Locate all lines with the word "else". Copy them.

Stored data:
********************

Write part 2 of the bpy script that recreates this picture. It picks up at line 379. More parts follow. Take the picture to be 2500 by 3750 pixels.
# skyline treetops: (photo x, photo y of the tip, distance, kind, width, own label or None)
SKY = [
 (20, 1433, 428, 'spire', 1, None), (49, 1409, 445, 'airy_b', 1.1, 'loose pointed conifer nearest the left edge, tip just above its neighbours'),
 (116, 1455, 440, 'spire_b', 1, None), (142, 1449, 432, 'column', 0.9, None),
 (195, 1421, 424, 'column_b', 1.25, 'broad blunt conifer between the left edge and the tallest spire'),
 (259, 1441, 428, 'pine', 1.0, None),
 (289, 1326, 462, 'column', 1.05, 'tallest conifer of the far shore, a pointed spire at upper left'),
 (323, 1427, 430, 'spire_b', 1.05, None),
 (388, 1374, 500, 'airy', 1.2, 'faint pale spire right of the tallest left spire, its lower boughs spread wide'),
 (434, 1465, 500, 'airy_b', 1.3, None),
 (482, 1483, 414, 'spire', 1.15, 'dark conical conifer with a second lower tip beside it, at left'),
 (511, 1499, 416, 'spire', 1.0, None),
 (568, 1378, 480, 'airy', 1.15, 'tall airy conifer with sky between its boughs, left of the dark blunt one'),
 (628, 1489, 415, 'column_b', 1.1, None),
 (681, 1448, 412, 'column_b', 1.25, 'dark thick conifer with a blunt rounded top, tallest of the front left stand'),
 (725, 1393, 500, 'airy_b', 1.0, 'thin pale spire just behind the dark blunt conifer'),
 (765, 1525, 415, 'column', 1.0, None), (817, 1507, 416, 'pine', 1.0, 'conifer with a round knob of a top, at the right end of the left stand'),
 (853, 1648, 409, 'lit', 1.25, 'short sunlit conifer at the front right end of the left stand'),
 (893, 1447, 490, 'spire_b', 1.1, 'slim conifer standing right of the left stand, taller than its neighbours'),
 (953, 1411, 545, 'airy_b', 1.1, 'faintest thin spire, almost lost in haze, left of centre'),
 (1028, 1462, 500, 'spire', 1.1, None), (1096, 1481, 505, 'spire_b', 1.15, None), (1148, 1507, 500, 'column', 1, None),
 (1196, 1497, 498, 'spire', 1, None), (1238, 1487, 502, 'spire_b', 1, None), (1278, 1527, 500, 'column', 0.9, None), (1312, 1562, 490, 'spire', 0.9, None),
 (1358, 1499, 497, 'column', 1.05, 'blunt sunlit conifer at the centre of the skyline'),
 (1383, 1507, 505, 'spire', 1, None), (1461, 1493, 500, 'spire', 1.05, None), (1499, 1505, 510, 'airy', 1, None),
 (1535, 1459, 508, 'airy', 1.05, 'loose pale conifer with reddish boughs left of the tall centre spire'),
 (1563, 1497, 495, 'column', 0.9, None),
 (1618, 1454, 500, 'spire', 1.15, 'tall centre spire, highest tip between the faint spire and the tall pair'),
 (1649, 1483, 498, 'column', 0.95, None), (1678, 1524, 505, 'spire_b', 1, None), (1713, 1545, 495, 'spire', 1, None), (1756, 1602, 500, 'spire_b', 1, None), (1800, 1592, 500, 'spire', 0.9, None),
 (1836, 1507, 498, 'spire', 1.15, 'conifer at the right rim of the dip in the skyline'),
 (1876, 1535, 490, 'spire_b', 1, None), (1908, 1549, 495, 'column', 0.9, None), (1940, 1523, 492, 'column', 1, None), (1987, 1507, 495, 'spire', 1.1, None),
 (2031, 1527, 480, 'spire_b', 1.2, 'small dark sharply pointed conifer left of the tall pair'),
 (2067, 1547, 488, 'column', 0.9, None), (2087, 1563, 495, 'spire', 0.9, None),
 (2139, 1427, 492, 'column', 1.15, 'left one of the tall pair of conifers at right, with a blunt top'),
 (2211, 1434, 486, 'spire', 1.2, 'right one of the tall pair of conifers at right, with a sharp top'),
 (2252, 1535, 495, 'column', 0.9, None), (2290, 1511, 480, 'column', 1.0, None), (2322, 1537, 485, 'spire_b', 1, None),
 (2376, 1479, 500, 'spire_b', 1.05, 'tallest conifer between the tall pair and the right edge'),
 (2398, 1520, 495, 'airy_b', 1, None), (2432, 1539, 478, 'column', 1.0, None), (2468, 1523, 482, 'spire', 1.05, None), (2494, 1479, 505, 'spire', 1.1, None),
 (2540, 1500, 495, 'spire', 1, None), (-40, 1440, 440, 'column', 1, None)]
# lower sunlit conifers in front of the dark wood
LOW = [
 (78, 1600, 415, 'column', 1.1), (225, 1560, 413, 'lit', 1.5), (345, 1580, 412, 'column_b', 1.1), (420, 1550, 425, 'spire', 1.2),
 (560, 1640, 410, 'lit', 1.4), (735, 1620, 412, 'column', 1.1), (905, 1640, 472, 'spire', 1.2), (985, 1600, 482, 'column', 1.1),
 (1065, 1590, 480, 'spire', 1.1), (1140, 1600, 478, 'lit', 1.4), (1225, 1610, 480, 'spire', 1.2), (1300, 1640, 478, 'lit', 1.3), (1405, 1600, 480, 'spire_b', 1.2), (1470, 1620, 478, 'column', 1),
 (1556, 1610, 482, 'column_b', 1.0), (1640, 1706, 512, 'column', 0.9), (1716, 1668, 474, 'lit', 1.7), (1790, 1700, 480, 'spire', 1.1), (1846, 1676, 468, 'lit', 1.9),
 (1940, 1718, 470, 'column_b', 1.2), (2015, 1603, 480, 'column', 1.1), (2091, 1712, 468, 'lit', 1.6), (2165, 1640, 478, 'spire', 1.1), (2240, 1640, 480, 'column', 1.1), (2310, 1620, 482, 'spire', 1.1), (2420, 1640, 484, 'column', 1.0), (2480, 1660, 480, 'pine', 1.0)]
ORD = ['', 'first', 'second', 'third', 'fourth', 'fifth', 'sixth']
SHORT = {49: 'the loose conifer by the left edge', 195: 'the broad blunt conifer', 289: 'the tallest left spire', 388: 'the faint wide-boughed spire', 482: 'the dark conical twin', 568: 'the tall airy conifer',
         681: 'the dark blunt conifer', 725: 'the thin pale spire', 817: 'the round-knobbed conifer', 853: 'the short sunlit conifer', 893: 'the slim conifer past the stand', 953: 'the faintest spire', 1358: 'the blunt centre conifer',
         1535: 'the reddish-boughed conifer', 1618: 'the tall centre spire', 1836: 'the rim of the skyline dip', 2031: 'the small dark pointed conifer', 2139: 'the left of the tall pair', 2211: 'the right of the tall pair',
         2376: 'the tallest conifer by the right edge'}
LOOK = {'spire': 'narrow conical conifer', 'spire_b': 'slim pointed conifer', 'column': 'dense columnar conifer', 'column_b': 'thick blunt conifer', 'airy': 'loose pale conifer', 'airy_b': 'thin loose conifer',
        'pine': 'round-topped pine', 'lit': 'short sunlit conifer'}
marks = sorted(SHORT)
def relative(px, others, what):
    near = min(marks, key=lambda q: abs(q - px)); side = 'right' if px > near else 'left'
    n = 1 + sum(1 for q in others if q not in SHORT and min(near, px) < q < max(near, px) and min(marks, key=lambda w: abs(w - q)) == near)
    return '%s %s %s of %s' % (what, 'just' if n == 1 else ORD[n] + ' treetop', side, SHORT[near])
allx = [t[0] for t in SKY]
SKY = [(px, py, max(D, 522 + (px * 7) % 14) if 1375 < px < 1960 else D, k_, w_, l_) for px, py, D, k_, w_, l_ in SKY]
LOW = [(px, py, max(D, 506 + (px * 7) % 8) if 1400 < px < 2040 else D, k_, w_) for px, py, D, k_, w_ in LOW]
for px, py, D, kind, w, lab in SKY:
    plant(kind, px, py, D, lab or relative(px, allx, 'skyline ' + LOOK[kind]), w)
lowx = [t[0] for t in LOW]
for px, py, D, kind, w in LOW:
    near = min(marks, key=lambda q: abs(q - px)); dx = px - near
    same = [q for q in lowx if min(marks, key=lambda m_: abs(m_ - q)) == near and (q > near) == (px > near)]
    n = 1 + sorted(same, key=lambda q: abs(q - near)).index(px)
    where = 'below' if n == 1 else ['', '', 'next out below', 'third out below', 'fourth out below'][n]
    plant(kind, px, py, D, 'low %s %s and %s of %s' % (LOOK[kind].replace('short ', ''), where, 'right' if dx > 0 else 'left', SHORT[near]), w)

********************

The solution:
    near = min(marks, key=lambda q: abs(q - px)); side = 'right' if px > near else 'left'
    return '%s %s %s of %s' % (what, 'just' if n == 1 else ORD[n] + ' treetop', side, SHORT[near])
SKY = [(px, py, max(D, 522 + (px * 7) % 14) if 1375 < px < 1960 else D, k_, w_, l_) for px, py, D, k_, w_, l_ in SKY]
LOW = [(px, py, max(D, 506 + (px * 7) % 8) if 1400 < px < 2040 else D, k_, w_) for px, py, D, k_, w_ in LOW]
    where = 'below' if n == 1 else ['', '', 'next out below', 'third out below', 'fourth out below'][n]
    plant(kind, px, py, D, 'low %s %s and %s of %s' % (LOOK[kind].replace('short ', ''), where, 'right' if dx > 0 else 'left', SHORT[near]), w)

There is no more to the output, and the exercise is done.